Before Judge William Bain handed down Hollendorfer’s sentence, he spoke about the case and the impact Hollendorfer’s actions had on Kara Nichols’ friends and family. 

“In 25 years in doing this kind of work I have not seen as much pain in a family as I have seen in this case,” Bain said. “You have seen the pain you have caused. … You, one person, because of your conduct on one night have caused more than a decade of pain, agony and sorrow. Pain, agony and sorrow that will never cease.”

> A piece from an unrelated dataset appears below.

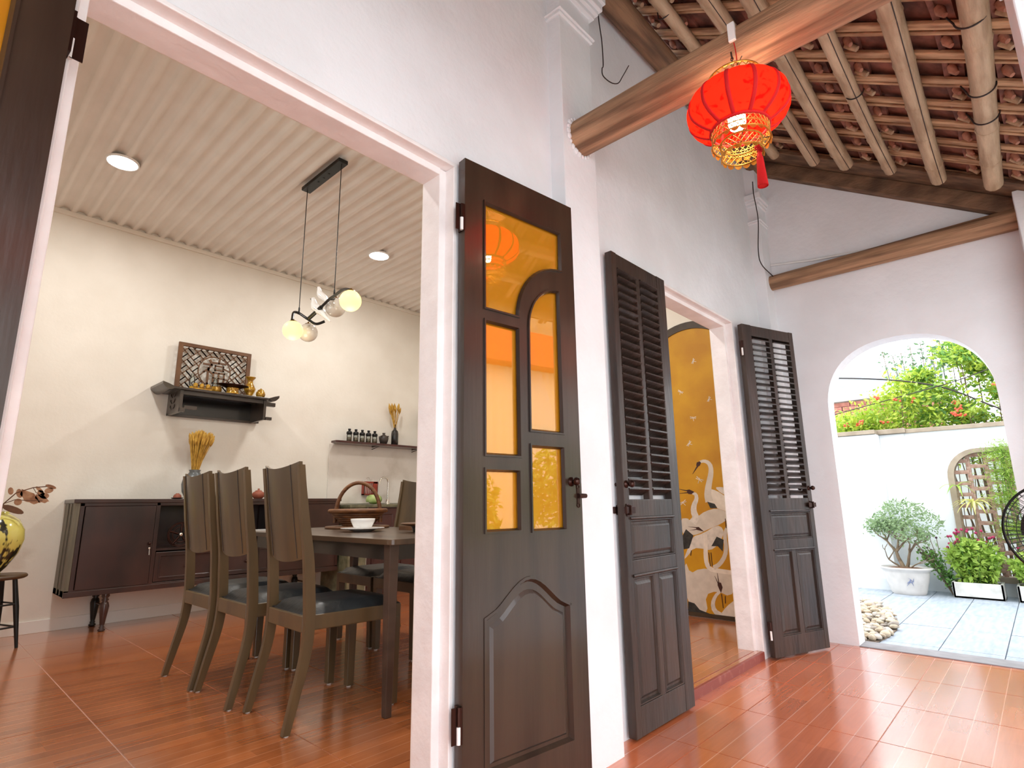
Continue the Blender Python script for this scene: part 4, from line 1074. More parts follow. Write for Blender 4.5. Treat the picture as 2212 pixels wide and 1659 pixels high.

Bain thanked members of the jury for their work on the case, and addressed some of the complaints made by Kara Nichols’ family and friends that the court didn’t allow evidence to be entered regarding Hollendorfer’s previous criminal convictions and past allegations of domestic violence. 

“The court is very confident that the Court of Appeals would have sent this (case) back if they had allowed past evidence to be introduced,” Bain said. 

Bain then sentenced Hollendorfer to 24 years in the Department of Corrections, a sentence that was not up for dispute because of Hollendorfer’s status as a habitual criminal. 

Any defendant in Colorado convicted of a crime with at least three previous felony convictions could be considered a habitual criminal and have their maximum sentence quadrupled. At a hearing last week, Bain ruled that Hollendorfer’s four previous convictions in the 1990s were satisfactory to qualify him as a habitual criminal, turning his manslaughter conviction into a 24-year prison sentence, four times the maximum of six years usually allocated for a class-4 felony conviction. 

Bain dismissed the charge of tampering with a deceased human body before the trial concluded because he ruled that the statute of limitations had passed.

Hollendorfer declined to make a statement to the court on Thursday on the advice of his attorney.  

Speaking with reporters after Thursday’s hearing, Wyrick said one of her last memories of Kara Nichols occurred in September 2012, when they sat on a swing set at a local park for hours, just talking. 

“We just acted like teenage girls,” Wyrick recalled. “It was a great memory, and I’ll never forget it.” 

The memory that came to mind for Kara Nichols’ mother was the time the two spent volunteering at the local humane society, and how Kara Nichols used to beg the supervisors to let her pet the puppies before heading home. 

Of course, Julia Nichols said, that eventually ended with Kara Nichols picking out the family’s first dog, which she would name Goldie for the dog’s gold fur.  

Hopfe recalled how when the two were kids Kara Nichols helped her “break out of her shell,” and how they could talk for hours about anything and everything. 

“No matter who you were she would make you feel like a superstar,” Hopfe said. “I want everyone to remember her for the person she was.”